“End your story, begin your life.” – Jim Dreaver
Are you tired of that same old story? You know, the one where you’re the loud one or the stupid one or the perfect one or the funny one or the smart one or the popular one or the lonely one or the responsible one. It might be a story about your romantic relationships or your work life or your personality or your body or your family.
Or maybe you’re relearning the same lesson again and again, or repeating patterns or cycles, or hearing yourself saying the same words day in and day out. It could be a story about overwhelm or loneliness, about boldness or meekness, about beauty or bitterness, about loss or loathing.
SADDLED WITH A STORY
All of us have a story that we’ve been saddled with. The story might be yours, a narrative you’ve constructed. Or it might be a tale that someone told you about yourself many years ago that you’ve adopted, taken as truth. An injudicious piece of feedback from a teacher, a parent or a lover perhaps. That you’re too this or too that. Even a well-meaning compliment can feel like a life-sentence. If you’ve let yourself be branded as the stable one, or the beautiful one or the smart one, or the silly one or the unreliable one or the crazy one, you’ll feel committed to that character, til death do you part.
YOUR STORY BECOMES A SCRIPT FOR YOUR LIFE
The story you’re telling yourself matters. Because the stories we tell ourselves about ourselves become the script for our lives. Who you are is an evolution. But if you’re tuning into the same old tale, year after year, you’re stunting your growth.
YOUR HISTORY IS NOT A PROPHECY
The truth is, most of these stories are a work of fiction, a mis-remembered history. Hyperbole masquerading as facts. But you’re not stuck with the story. It’s not set in stone.
So do not let yourself be held captive by some B.S. story, playing a role you didn’t choose for yourself.
Do not believe yourself to be shipwrecked, stranded with some tale you were told about yourself. Do not cling to your story as if it were a prophecy, keeping you afloat. Your history is not a prophecy.
WRITE A NEW STORY
If your inner narrator is stuck on repeat, you have a choice. Keep listening to the same story. Or write a new one.

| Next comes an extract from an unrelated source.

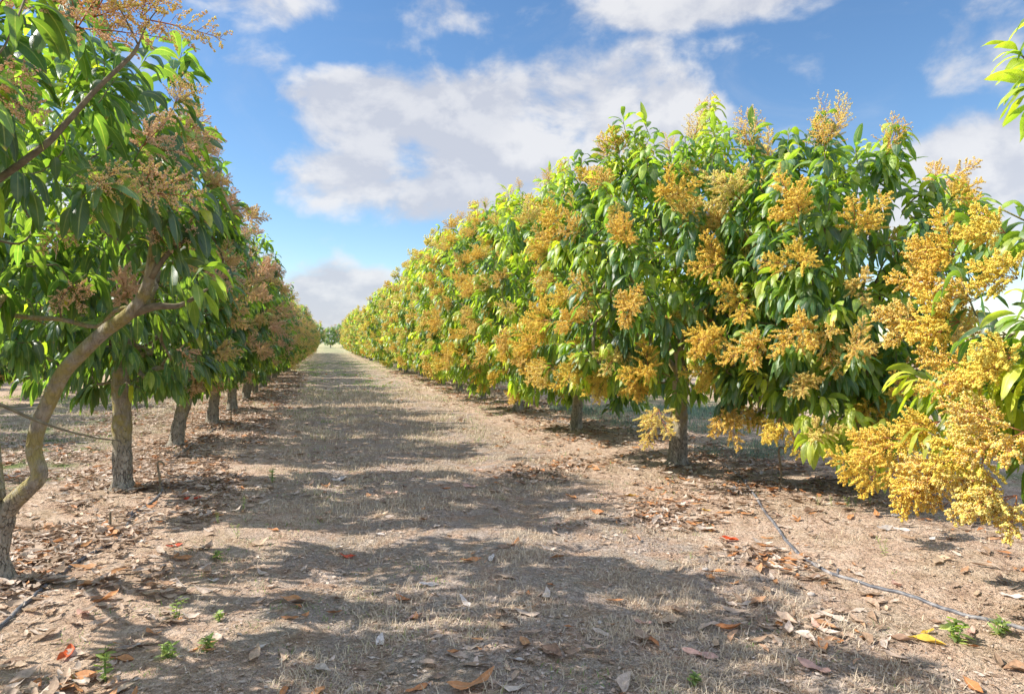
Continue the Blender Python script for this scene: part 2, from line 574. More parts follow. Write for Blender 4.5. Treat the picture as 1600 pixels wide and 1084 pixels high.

Rip out the old pages, burn them to ash.
Start with a blank page and write it from scratch.
Make it an epic adventure. Make it a saga of sweetness. Make it a creative crusade. Make it a heart-thumping romance. Make it an inner expedition, pioneering into uncharted territories. Make it a story of courage and bravery. Make it a legend of love. Make it a quest for truth.
Whatever story you write about yourself, make it your own. Make it on purpose.
Put down the old script. Pick up a pencil. It’s time to let go of your story and start living your life.